Data >>
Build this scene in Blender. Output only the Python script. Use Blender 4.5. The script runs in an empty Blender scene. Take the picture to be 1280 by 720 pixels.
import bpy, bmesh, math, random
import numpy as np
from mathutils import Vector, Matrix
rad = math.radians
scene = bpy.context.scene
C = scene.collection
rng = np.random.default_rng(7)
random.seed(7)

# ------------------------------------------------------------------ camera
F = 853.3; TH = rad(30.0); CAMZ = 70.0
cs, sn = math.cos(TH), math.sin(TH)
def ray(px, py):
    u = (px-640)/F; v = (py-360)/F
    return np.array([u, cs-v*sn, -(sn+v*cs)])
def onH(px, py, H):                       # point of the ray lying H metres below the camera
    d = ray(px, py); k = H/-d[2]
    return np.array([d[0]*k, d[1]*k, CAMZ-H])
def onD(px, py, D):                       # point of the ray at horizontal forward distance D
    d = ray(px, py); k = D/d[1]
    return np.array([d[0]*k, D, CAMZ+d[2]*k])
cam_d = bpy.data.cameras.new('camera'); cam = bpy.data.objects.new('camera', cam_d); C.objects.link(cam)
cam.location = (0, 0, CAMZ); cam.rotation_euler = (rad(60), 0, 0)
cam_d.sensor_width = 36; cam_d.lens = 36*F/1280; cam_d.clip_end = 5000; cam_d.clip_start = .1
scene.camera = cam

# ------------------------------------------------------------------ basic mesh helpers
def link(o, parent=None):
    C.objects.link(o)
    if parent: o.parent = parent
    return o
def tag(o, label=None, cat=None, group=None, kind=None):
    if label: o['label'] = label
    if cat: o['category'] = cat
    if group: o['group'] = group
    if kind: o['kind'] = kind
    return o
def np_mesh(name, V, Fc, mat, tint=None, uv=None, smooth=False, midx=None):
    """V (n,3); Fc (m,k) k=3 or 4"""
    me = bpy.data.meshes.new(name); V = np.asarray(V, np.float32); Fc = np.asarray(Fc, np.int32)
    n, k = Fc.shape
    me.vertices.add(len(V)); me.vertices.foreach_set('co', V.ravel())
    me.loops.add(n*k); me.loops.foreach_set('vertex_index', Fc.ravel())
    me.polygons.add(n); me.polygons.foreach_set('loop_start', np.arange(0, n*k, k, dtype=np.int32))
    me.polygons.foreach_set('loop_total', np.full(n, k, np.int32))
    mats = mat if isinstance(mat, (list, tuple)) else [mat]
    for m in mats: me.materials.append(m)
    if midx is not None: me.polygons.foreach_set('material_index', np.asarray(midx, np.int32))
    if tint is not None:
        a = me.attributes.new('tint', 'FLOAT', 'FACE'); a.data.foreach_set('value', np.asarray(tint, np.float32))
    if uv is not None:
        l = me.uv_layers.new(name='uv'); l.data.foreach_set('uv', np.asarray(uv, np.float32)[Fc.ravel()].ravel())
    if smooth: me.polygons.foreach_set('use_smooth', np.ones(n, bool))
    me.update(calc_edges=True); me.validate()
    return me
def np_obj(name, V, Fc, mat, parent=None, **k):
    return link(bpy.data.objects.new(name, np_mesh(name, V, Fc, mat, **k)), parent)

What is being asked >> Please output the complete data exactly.

Task output >>
Build this scene in Blender. Output only the Python script. Use Blender 4.5. The script runs in an empty Blender scene. Take the picture to be 1280 by 720 pixels.
import bpy, bmesh, math, random
import numpy as np
from mathutils import Vector, Matrix
rad = math.radians
scene = bpy.context.scene
C = scene.collection
rng = np.random.default_rng(7)
random.seed(7)

# ------------------------------------------------------------------ camera
F = 853.3; TH = rad(30.0); CAMZ = 70.0
cs, sn = math.cos(TH), math.sin(TH)
def ray(px, py):
    u = (px-640)/F; v = (py-360)/F
    return np.array([u, cs-v*sn, -(sn+v*cs)])
def onH(px, py, H):                       # point of the ray lying H metres below the camera
    d = ray(px, py); k = H/-d[2]
    return np.array([d[0]*k, d[1]*k, CAMZ-H])
def onD(px, py, D):                       # point of the ray at horizontal forward distance D
    d = ray(px, py); k = D/d[1]
    return np.array([d[0]*k, D, CAMZ+d[2]*k])
cam_d = bpy.data.cameras.new('camera'); cam = bpy.data.objects.new('camera', cam_d); C.objects.link(cam)
cam.location = (0, 0, CAMZ); cam.rotation_euler = (rad(60), 0, 0)
cam_d.sensor_width = 36; cam_d.lens = 36*F/1280; cam_d.clip_end = 5000; cam_d.clip_start = .1
scene.camera = cam

# ------------------------------------------------------------------ basic mesh helpers
def link(o, parent=None):
    C.objects.link(o)
    if parent: o.parent = parent
    return o
def tag(o, label=None, cat=None, group=None, kind=None):
    if label: o['label'] = label
    if cat: o['category'] = cat
    if group: o['group'] = group
    if kind: o['kind'] = kind
    return o
def np_mesh(name, V, Fc, mat, tint=None, uv=None, smooth=False, midx=None):
    """V (n,3); Fc (m,k) k=3 or 4"""
    me = bpy.data.meshes.new(name); V = np.asarray(V, np.float32); Fc = np.asarray(Fc, np.int32)
    n, k = Fc.shape
    me.vertices.add(len(V)); me.vertices.foreach_set('co', V.ravel())
    me.loops.add(n*k); me.loops.foreach_set('vertex_index', Fc.ravel())
    me.polygons.add(n); me.polygons.foreach_set('loop_start', np.arange(0, n*k, k, dtype=np.int32))
    me.polygons.foreach_set('loop_total', np.full(n, k, np.int32))
    mats = mat if isinstance(mat, (list, tuple)) else [mat]
    for m in mats: me.materials.append(m)
    if midx is not None: me.polygons.foreach_set('material_index', np.asarray(midx, np.int32))
    if tint is not None:
        a = me.attributes.new('tint', 'FLOAT', 'FACE'); a.data.foreach_set('value', np.asarray(tint, np.float32))
    if uv is not None:
        l = me.uv_layers.new(name='uv'); l.data.foreach_set('uv', np.asarray(uv, np.float32)[Fc.ravel()].ravel())
    if smooth: me.polygons.foreach_set('use_smooth', np.ones(n, bool))
    me.update(calc_edges=True); me.validate()
    return me
def np_obj(name, V, Fc, mat, parent=None, **k):
    return link(bpy.data.objects.new(name, np_mesh(name, V, Fc, mat, **k)), parent)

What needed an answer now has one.